- EXERCISE -
Copy, without any alteration, the lines from the one that includes "Generate a Blender" up to and including the one that includes "PI = math.pi".

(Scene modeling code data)
····················
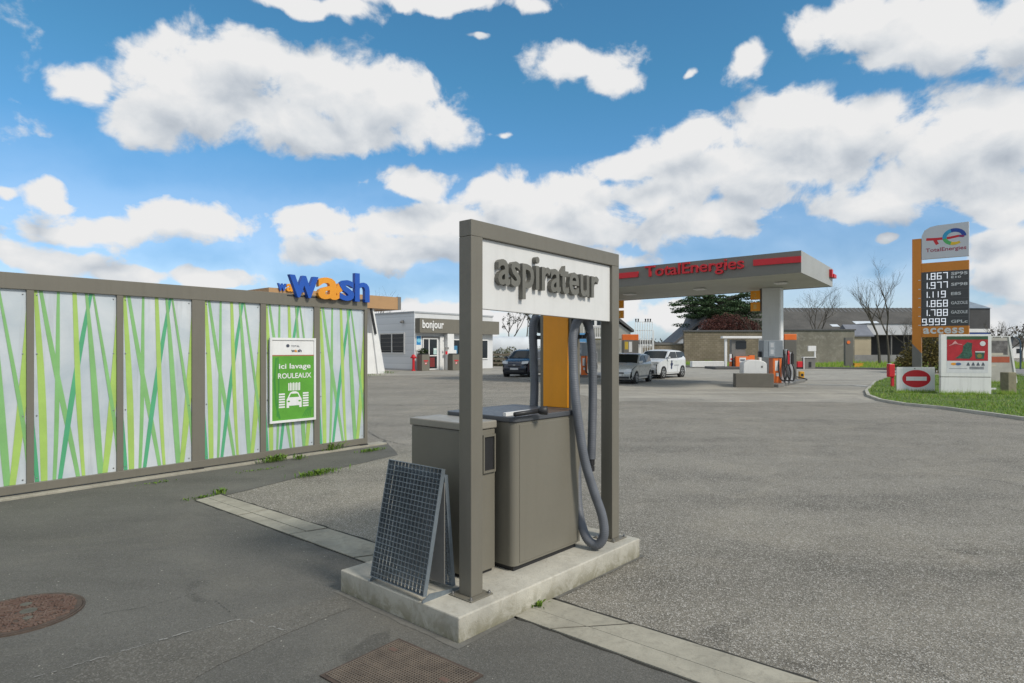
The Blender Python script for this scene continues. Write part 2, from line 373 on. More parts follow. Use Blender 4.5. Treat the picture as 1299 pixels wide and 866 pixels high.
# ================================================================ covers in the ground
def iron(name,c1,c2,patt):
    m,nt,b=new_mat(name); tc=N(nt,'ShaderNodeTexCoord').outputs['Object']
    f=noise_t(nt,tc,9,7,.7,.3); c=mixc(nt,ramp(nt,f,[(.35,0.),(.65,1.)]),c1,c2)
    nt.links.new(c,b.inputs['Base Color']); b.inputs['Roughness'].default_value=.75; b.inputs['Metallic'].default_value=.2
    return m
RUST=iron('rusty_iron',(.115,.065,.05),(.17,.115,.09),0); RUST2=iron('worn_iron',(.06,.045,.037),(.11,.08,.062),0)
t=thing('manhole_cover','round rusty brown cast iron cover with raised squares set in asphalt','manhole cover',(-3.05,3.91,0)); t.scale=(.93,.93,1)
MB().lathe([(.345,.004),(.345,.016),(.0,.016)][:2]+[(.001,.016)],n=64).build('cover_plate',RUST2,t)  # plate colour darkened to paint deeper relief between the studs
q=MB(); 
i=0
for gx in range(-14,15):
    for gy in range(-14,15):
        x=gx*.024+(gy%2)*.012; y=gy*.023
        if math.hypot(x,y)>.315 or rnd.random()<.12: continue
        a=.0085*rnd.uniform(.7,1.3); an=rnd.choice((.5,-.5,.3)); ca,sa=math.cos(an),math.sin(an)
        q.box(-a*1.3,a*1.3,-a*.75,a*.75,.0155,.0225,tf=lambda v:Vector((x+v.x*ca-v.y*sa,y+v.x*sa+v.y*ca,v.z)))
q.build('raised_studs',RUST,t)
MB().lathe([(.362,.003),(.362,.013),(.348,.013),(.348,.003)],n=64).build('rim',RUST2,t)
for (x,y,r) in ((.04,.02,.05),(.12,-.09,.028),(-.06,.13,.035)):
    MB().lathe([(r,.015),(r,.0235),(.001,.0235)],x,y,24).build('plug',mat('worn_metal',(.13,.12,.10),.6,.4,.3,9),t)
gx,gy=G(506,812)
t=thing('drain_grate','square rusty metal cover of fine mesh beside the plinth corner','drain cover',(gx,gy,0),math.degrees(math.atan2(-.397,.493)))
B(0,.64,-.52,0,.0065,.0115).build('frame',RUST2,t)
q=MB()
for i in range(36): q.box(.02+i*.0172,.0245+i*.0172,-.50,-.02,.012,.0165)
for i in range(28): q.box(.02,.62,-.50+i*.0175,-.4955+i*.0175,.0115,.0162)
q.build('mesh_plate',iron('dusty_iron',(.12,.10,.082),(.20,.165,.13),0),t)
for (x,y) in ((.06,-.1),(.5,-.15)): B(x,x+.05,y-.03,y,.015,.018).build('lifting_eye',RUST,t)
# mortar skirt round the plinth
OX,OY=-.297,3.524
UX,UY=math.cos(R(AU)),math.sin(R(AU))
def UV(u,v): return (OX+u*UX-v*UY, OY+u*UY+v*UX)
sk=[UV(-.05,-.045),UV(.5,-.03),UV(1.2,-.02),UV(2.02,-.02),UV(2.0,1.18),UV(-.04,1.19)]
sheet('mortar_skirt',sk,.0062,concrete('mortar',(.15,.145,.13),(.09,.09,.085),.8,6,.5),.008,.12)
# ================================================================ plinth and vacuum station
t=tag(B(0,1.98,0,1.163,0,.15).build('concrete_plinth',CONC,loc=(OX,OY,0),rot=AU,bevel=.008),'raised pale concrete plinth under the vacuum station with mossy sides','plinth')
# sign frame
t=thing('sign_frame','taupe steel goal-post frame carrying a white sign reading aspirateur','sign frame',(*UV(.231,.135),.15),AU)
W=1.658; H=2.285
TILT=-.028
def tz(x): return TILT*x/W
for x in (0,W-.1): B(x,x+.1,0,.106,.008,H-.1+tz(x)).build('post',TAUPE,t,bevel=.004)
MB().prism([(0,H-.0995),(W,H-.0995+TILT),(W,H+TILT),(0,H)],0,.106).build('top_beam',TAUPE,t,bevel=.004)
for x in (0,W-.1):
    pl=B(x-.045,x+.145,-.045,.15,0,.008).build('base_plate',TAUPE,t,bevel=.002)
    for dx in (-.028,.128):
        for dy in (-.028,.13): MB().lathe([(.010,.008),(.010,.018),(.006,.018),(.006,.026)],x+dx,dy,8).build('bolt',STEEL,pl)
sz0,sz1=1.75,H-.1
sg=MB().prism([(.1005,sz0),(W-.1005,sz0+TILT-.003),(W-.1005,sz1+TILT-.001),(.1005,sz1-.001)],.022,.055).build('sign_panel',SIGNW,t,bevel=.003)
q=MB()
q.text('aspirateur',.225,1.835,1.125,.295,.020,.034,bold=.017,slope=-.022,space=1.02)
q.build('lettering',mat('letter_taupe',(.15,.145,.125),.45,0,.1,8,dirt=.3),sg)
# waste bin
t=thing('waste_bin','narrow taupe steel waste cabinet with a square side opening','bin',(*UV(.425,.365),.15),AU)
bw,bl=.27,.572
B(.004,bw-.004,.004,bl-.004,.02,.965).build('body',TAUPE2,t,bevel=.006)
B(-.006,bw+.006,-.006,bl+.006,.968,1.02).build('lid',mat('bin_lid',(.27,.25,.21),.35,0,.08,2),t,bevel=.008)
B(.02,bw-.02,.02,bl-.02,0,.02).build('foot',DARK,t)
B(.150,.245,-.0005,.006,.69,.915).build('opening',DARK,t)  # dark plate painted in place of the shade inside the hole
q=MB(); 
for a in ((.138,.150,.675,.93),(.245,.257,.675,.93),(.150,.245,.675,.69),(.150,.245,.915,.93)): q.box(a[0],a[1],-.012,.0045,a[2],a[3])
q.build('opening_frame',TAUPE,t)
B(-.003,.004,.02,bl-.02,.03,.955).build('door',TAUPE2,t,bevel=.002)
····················
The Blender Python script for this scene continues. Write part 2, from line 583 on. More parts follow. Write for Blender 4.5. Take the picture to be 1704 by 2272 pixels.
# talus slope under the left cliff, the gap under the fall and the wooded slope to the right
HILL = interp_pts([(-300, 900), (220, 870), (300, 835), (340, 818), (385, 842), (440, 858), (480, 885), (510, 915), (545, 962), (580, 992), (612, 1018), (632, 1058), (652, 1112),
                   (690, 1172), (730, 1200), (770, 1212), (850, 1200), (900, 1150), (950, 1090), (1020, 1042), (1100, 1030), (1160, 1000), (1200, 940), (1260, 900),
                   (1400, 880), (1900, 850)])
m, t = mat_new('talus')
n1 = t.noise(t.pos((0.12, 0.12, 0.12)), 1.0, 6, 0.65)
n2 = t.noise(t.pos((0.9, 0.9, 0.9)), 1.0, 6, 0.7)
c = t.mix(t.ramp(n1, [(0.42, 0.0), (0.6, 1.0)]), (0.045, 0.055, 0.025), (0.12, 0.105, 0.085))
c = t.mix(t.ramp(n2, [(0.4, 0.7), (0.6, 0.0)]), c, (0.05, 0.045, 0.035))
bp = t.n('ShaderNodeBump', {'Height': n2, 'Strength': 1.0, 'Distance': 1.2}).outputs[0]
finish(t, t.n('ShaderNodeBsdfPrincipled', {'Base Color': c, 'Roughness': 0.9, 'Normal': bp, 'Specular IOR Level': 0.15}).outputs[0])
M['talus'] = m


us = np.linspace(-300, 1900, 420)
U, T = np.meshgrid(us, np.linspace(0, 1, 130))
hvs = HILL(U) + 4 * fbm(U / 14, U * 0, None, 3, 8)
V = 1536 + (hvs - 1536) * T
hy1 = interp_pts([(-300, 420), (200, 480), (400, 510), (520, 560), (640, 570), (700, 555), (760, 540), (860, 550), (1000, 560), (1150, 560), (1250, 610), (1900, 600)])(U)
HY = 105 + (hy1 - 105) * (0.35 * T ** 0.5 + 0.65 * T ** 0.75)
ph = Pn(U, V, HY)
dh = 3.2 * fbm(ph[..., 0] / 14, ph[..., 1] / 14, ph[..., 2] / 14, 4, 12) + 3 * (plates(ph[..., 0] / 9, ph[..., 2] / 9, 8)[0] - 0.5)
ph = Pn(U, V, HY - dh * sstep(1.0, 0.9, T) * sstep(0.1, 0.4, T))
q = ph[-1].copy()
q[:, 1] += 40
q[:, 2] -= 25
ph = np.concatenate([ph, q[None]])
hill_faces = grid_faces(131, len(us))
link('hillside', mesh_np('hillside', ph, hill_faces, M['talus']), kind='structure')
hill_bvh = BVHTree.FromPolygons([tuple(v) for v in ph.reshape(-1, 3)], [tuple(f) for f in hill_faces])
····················
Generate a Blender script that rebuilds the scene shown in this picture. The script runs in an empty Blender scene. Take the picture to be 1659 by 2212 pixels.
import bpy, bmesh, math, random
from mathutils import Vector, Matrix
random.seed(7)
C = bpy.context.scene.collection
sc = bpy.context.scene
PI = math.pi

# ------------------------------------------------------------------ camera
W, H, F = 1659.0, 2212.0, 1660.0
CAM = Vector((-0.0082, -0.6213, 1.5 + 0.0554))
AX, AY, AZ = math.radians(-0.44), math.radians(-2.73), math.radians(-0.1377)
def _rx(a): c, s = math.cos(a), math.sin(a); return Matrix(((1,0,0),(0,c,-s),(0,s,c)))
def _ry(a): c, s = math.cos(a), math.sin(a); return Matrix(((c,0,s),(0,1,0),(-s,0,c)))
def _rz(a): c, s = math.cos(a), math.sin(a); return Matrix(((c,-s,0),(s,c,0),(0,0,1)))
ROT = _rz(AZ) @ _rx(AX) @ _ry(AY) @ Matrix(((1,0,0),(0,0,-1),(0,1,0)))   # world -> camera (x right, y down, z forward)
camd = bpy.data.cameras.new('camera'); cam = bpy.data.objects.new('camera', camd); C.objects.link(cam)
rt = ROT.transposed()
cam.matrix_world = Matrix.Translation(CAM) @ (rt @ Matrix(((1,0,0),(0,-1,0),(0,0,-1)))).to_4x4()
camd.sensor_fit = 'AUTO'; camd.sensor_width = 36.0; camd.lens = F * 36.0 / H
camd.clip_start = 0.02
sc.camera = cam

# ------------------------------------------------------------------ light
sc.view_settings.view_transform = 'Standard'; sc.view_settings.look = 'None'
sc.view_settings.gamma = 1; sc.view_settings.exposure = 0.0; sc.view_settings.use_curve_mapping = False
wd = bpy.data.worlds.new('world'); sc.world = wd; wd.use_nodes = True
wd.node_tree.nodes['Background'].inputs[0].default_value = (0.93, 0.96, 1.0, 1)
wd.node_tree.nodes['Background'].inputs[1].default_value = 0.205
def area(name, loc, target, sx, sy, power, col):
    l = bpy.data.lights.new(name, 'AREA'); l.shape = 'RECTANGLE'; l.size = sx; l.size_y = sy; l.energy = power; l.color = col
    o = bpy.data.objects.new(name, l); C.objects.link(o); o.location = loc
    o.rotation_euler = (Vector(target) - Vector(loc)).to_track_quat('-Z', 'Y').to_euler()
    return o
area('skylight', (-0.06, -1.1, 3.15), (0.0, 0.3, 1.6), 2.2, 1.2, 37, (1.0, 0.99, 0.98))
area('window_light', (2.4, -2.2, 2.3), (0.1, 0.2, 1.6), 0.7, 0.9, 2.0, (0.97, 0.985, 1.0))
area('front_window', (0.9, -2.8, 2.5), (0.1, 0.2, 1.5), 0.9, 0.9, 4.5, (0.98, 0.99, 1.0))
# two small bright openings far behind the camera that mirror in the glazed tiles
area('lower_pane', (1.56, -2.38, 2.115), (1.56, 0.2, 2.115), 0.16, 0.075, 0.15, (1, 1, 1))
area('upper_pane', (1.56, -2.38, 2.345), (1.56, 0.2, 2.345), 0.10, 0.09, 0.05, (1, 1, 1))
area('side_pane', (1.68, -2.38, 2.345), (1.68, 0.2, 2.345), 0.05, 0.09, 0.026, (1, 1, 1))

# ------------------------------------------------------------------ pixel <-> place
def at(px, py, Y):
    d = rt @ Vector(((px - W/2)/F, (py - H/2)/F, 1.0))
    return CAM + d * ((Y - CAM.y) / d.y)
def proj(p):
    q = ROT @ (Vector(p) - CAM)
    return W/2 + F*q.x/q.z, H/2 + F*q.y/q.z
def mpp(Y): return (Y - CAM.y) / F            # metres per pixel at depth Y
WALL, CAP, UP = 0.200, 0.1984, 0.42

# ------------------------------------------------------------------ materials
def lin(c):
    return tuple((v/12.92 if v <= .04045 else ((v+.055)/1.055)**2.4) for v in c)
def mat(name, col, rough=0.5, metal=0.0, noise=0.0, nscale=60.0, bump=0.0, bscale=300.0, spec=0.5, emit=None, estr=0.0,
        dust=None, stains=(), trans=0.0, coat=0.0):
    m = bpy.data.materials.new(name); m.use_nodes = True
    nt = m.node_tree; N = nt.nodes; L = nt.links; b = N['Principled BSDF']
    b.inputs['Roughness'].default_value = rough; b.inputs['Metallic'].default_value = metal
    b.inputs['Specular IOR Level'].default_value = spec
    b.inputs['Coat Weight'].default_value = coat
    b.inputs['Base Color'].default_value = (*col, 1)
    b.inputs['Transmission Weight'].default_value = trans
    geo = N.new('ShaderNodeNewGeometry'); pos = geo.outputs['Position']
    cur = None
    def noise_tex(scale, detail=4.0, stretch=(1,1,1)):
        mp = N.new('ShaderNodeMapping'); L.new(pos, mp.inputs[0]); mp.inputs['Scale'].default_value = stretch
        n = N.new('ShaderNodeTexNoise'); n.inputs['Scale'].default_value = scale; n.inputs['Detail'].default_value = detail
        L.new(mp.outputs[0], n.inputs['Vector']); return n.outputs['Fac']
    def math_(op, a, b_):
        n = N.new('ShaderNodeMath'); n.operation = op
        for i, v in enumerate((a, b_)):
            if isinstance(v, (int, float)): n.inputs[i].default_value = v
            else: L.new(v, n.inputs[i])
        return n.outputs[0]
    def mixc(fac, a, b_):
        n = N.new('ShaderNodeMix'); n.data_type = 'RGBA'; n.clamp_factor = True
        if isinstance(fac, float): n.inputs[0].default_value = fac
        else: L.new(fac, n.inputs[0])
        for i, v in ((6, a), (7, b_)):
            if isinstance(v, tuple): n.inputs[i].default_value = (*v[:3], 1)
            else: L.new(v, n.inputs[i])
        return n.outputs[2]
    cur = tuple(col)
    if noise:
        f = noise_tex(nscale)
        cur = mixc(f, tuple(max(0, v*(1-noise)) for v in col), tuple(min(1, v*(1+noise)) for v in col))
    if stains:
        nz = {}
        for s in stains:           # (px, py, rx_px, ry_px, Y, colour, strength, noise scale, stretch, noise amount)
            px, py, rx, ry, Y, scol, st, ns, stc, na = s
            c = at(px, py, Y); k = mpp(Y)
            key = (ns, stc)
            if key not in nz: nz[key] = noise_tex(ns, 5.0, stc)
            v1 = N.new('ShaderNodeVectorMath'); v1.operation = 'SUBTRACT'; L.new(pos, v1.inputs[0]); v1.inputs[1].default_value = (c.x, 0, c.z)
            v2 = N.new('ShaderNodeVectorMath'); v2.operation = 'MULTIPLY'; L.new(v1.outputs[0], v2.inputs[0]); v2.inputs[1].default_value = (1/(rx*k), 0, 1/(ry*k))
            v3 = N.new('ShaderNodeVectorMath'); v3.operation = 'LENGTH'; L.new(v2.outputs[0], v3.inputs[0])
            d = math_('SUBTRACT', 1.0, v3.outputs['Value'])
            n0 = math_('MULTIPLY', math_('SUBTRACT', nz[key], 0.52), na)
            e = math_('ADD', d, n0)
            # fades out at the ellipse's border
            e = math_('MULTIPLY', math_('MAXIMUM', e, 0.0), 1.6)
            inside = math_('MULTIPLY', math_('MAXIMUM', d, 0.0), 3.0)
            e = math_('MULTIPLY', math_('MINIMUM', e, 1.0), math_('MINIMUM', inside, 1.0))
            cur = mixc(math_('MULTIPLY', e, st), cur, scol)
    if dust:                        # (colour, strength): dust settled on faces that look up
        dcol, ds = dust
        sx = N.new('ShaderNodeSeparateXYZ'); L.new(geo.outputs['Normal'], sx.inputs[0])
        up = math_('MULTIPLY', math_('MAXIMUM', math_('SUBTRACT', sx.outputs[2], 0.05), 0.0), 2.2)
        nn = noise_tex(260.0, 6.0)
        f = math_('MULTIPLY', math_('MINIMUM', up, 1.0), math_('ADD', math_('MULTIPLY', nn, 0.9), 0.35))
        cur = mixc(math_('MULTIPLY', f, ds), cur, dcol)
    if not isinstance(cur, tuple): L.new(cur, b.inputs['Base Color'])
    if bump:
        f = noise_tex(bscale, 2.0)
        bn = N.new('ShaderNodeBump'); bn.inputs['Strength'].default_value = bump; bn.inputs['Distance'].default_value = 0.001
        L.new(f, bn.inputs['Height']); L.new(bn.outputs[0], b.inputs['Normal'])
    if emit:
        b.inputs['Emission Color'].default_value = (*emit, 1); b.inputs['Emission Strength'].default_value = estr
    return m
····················
- SOLUTION TO THIS EXERCISE -
Generate a Blender script that rebuilds the scene shown in this picture. The script runs in an empty Blender scene. Take the picture to be 1659 by 2212 pixels.
import bpy, bmesh, math, random
from mathutils import Vector, Matrix
random.seed(7)
C = bpy.context.scene.collection
sc = bpy.context.scene
PI = math.pi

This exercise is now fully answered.